Identifying and Preparing Runners for Propagation
The ideal time for propagation is typically during the summer, right after the main fruiting season concludes. This timing ensures the mother plant has shifted its energy from berry production to vegetative expansion. A viable plantlet is identified by a small cluster of leaves and tiny, adventitious root nodules forming on the underside of the node. The healthiest new plants usually form closest to the mother plant on the stolon.
Preparation involves setting up small containers, two to three inches in diameter, filled with a well-draining potting mix. Position the pots next to the mother plant so the runner can be easily bent across the soil surface. Thoroughly moisten the potting mix before securing the runner to encourage quick root penetration. Select only the strongest runners from the most productive parent plants to ensure high-quality new growth.
Rooting the New Plants While Still Attached
The crucial step is encouraging the plantlet to root into the new pot while still receiving nourishment from the mother plant. Gently press the plantlet node onto the surface of the prepared potting soil. Secure the plantlet using a simple anchor, such as a U-shaped wire or a small stone, to ensure firm contact with the soil. This physical contact is necessary for the adventitious roots to grow downwards and establish themselves in the new medium.
Maintaining consistent moisture in the small pot is important during this rooting phase. Keep the soil moist but not waterlogged to prevent rot and encourage root development. For the next four to six weeks, the plantlet remains connected to the mother plant, which supplies water and nutrients. This period allows the clone to successfully establish a robust root ball before separation.

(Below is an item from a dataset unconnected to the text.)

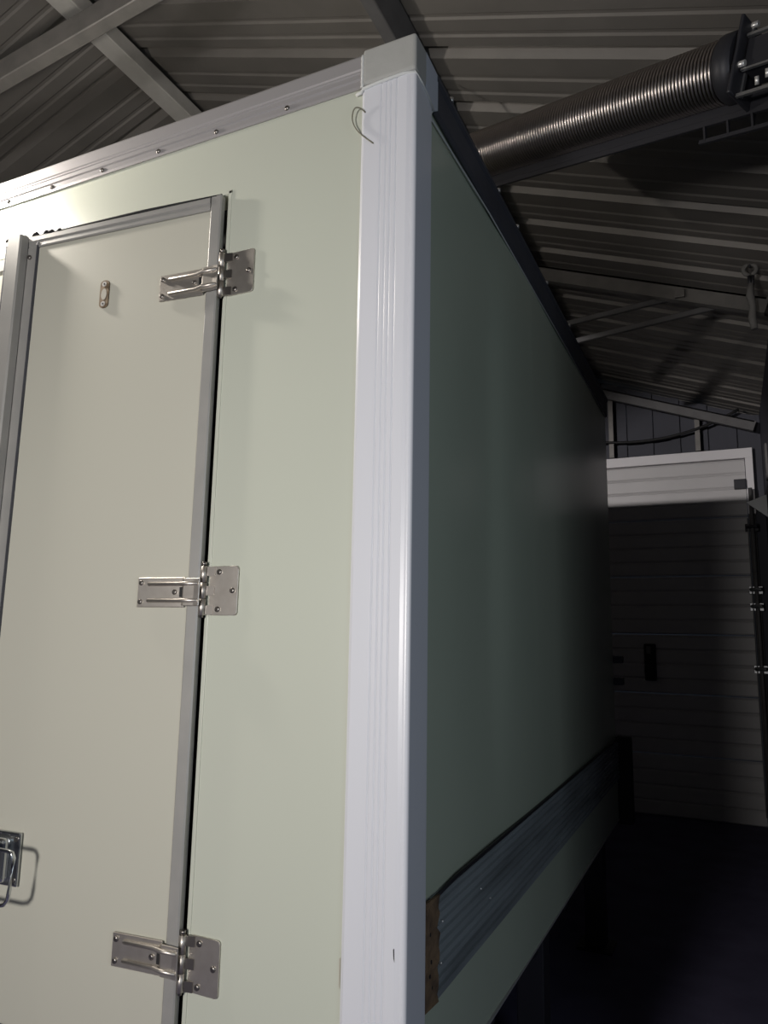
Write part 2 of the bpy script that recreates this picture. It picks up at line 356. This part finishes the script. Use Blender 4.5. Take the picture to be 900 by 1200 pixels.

Separation and Transplanting the New Plants
Determine readiness for separation by checking for established, independent root growth. A reliable indicator is when the young plant resists a gentle tug, or when white roots emerge from the pot’s drainage holes. Once a robust root system is evident, sever the stolon connection to the mother plant using clean shears or scissors. Make the cut as close as possible to the base of the new plantlet.
Immediately after separation, the independent clone may experience brief stress. Water the newly separated plants thoroughly and place them in partial shade for a few days, a process known as hardening off. The best time to transplant them into their final location is typically in early autumn, allowing roots to establish before winter dormancy. When transplanting, set the plant so the crown rests right at the soil surface to prevent crown rot.